The Imprint
The Imprint was a short-lived but seminal journal devoted to the arts of printing, typography, illustration and lettering. It was published in London between January and November 1913. The editors were the influential English typographic designers F. Ernest Jackson, Edward Johnston, J. H. Mason, and Gerard T. Meynell. They were assisted by an Advisory Committee of over 30 artists and individuals from the areas of art, printing and publishing that included Joseph Pennell, W. R. Lethaby, Douglas Cockerell, Arthur Waugh, F. Morley Fletcher, R.A. Austen-Leigh, and Sidney Colvin.
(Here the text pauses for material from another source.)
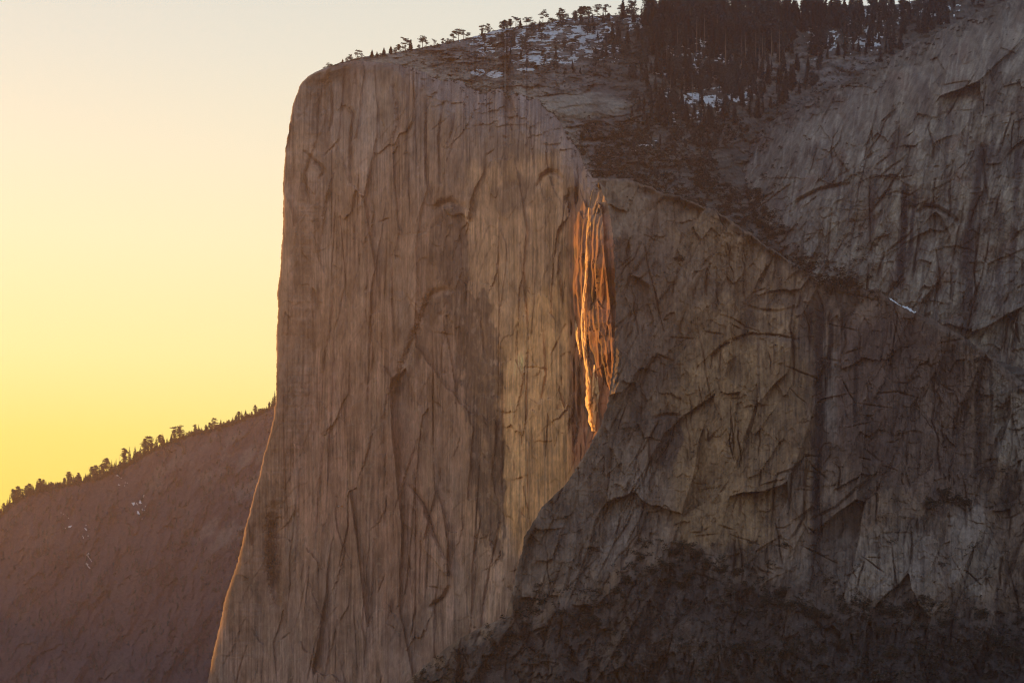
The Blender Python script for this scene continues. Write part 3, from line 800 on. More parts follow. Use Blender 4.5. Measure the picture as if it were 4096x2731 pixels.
px, py = bD.px, bD.py
dens = region(bD, [(1180, 92, 110, 34), (1290, 72, 110, 40), (1370, 88, 60, 60), (1250, 128, 100, 24), (1480, 45, 70, 24), (1900, 60, 60, 60), (2000, 35, 110, 26), (1620, 222, 70, 48),
                   (1690, 200, 50, 45), (1540, 222, 30, 28), (1980, 85, 60, 34), (1880, 110, 26, 30), (1580, 270, 50, 22), (1480, 330, 30, 8), (1600, 130, 90, 60), (2120, 20, 80, 30), (1450, 345, 18, 6)])
nz = .75 * fbm((px + .8 * py) / 24, py / 6.5, 3, 801) + .45 * fbm((px + .5 * py) / 9, py / 3.2, 3, 803) + .35 * perlin(px / 60, py / 22, 802)
maskD = (nz > (.43 - .50 * dens)) & (dens > .12) & (bD.dt > 1)
twin = (blob(px, py, 1098, 168, 17, 8, .3, 805) > .5, blob(px, py, 1136, 173, 19, 8, .3, 806) > .5)
tail = blob(px, py, 1208, 162, 22, 4.5, .3, 807) > .5
snow_sheet(bD, maskD & ~twin[0] & ~twin[1] & ~tail, .7, 'snow', label='scattered white snow patches between the trees of the upper slope', cat='snow', kind='stuff')
snow_sheet(bD, twin[0], .9, 'snow_patch', label='left one of two snow patches side by side above the cliff edge', cat='snow patch', group='snow patches by the cliff edge')
snow_sheet(bD, twin[1], .9, 'snow_patch', label='right one of two snow patches side by side above the cliff edge', cat='snow patch', group='snow patches by the cliff edge')
snow_sheet(bD, tail, .9, 'snow_patch', label='thin slanting snow patch on bare rock right of the pair', cat='snow patch', group='snow patches by the cliff edge')
px, py = bB.px, bB.py
m = (near(px, py, [(2046, 676), (2062, 690), (2082, 698), (2100, 706)])[0] + 2.5 * fbm(px / 8, py / 5, 3, 808) < 5.5)
m = (near(px, py, [(2046, 684), (2062, 696), (2082, 706), (2100, 716)])[0] + 2.5 * fbm(px / 8, py / 5, 3, 808) < 5.5) & (bB.dt > 0)
snow_sheet(bB, m, .8, 'snow_patch', label='lone white snow patch on the crest of the dark near buttress', cat='snow patch')
px, py = bE.px, bE.py
dens = region(bE, [(290, 1110, 16, 20), (155, 1195, 16, 28), (195, 1215, 14, 30), (205, 1290, 12, 32), (320, 1160, 20, 40), (430, 1035, 14, 8), (275, 1095, 12, 8), (30, 1160, 30, 12), (270, 1210, 8, 6)])
nz = fbm((px - .6 * py) / 7, (py + .2 * px) / 12., 3, 811)
snow_sheet(bE, (nz > (.66 - .50 * dens)) & (dens > .1), 1., 'snow', label='small pale snow scraps in the gullies of the hazy left hill', cat='snow', kind='stuff')

# ================================================================== TREES
BARK = flat_mat('bark', (.085, .058, .042), .4, 1.5)
DEAD = flat_mat('dead_wood', (.23, .17, .13), .3, 1.)
NEEDLE = flat_mat('needles', (.066, .084, .092), .5, .25, .8, .12)
NEEDLE2 = flat_mat('blue_needles', (.060, .082, .104), .5, .25, .8, .12)
LEAF = flat_mat('scrub_leaves', (.037, .037, .026), .55, .5, .85, .1)


class Soup:
    def __init__(s): s.V = []; s.F3 = []; s.n = 0
    def tri(s, a, b, c):
        s.V += [a, b, c]; s.F3.append((s.n, s.n + 1, s.n + 2)); s.n += 3
    def tube(s, pts, rad, k=6):
        """tapered limb along points"""
        base = s.n
        for p, r in zip(pts, rad):
            for i in range(k):
                a = 2 * math.pi * i / k
                s.V.append((p[0] + r * math.cos(a), p[1] + r * math.sin(a), p[2]))
        for j in range(len(pts) - 1):
            for i in range(k):
                q = base + j * k + i; q2 = base + j * k + (i + 1) % k
                s.F3 += [(q, q2, q2 + k), (q, q2 + k, q + k)]
        s.n += k * len(pts)
    def tuft(s, p, rx, rz, n, size, R):
        for _ in range(n):
            a = R.uniform(0, 6.283); rr = R.random() ** .5; z = R.uniform(-1, 1)
            c = (p[0] + rx * rr * math.cos(a), p[1] + rx * rr * math.sin(a), p[2] + rz * z * (1 - rr * .6))
            q = []
            for _ in range(3):
                q.append((c[0] + R.gauss(0, size), c[1] + R.gauss(0, size), c[2] + R.gauss(0, size * .6)))
            s.tri(*q)
    def mesh(s, name, mat): return raw_mesh(name, np.array(s.V), None, np.array(s.F3), mat, None, False)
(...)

The Imprint contained articles on Poster Advertising on the London Underground; Children’s Book Illustration by Walter Crane, Decorative Lettering by Edward Johnston, Art and Workmanship by W.R. Lethaby, Current Trends in Illustration by Joseph Pennell, the Wood Engravings of Lucien Pissarro by J.B. Manson, Liturgical Books by typographer Stanley Morison, (1889-1967), the 1913 Arts and Crafts Exhibition, Post-Impressionism, with some personal recollections of Vincent Van Gogh and Paul Gauguin, by Archibald Standish Hartrick and the International Colour Printing and Poster Exhibition of 1913.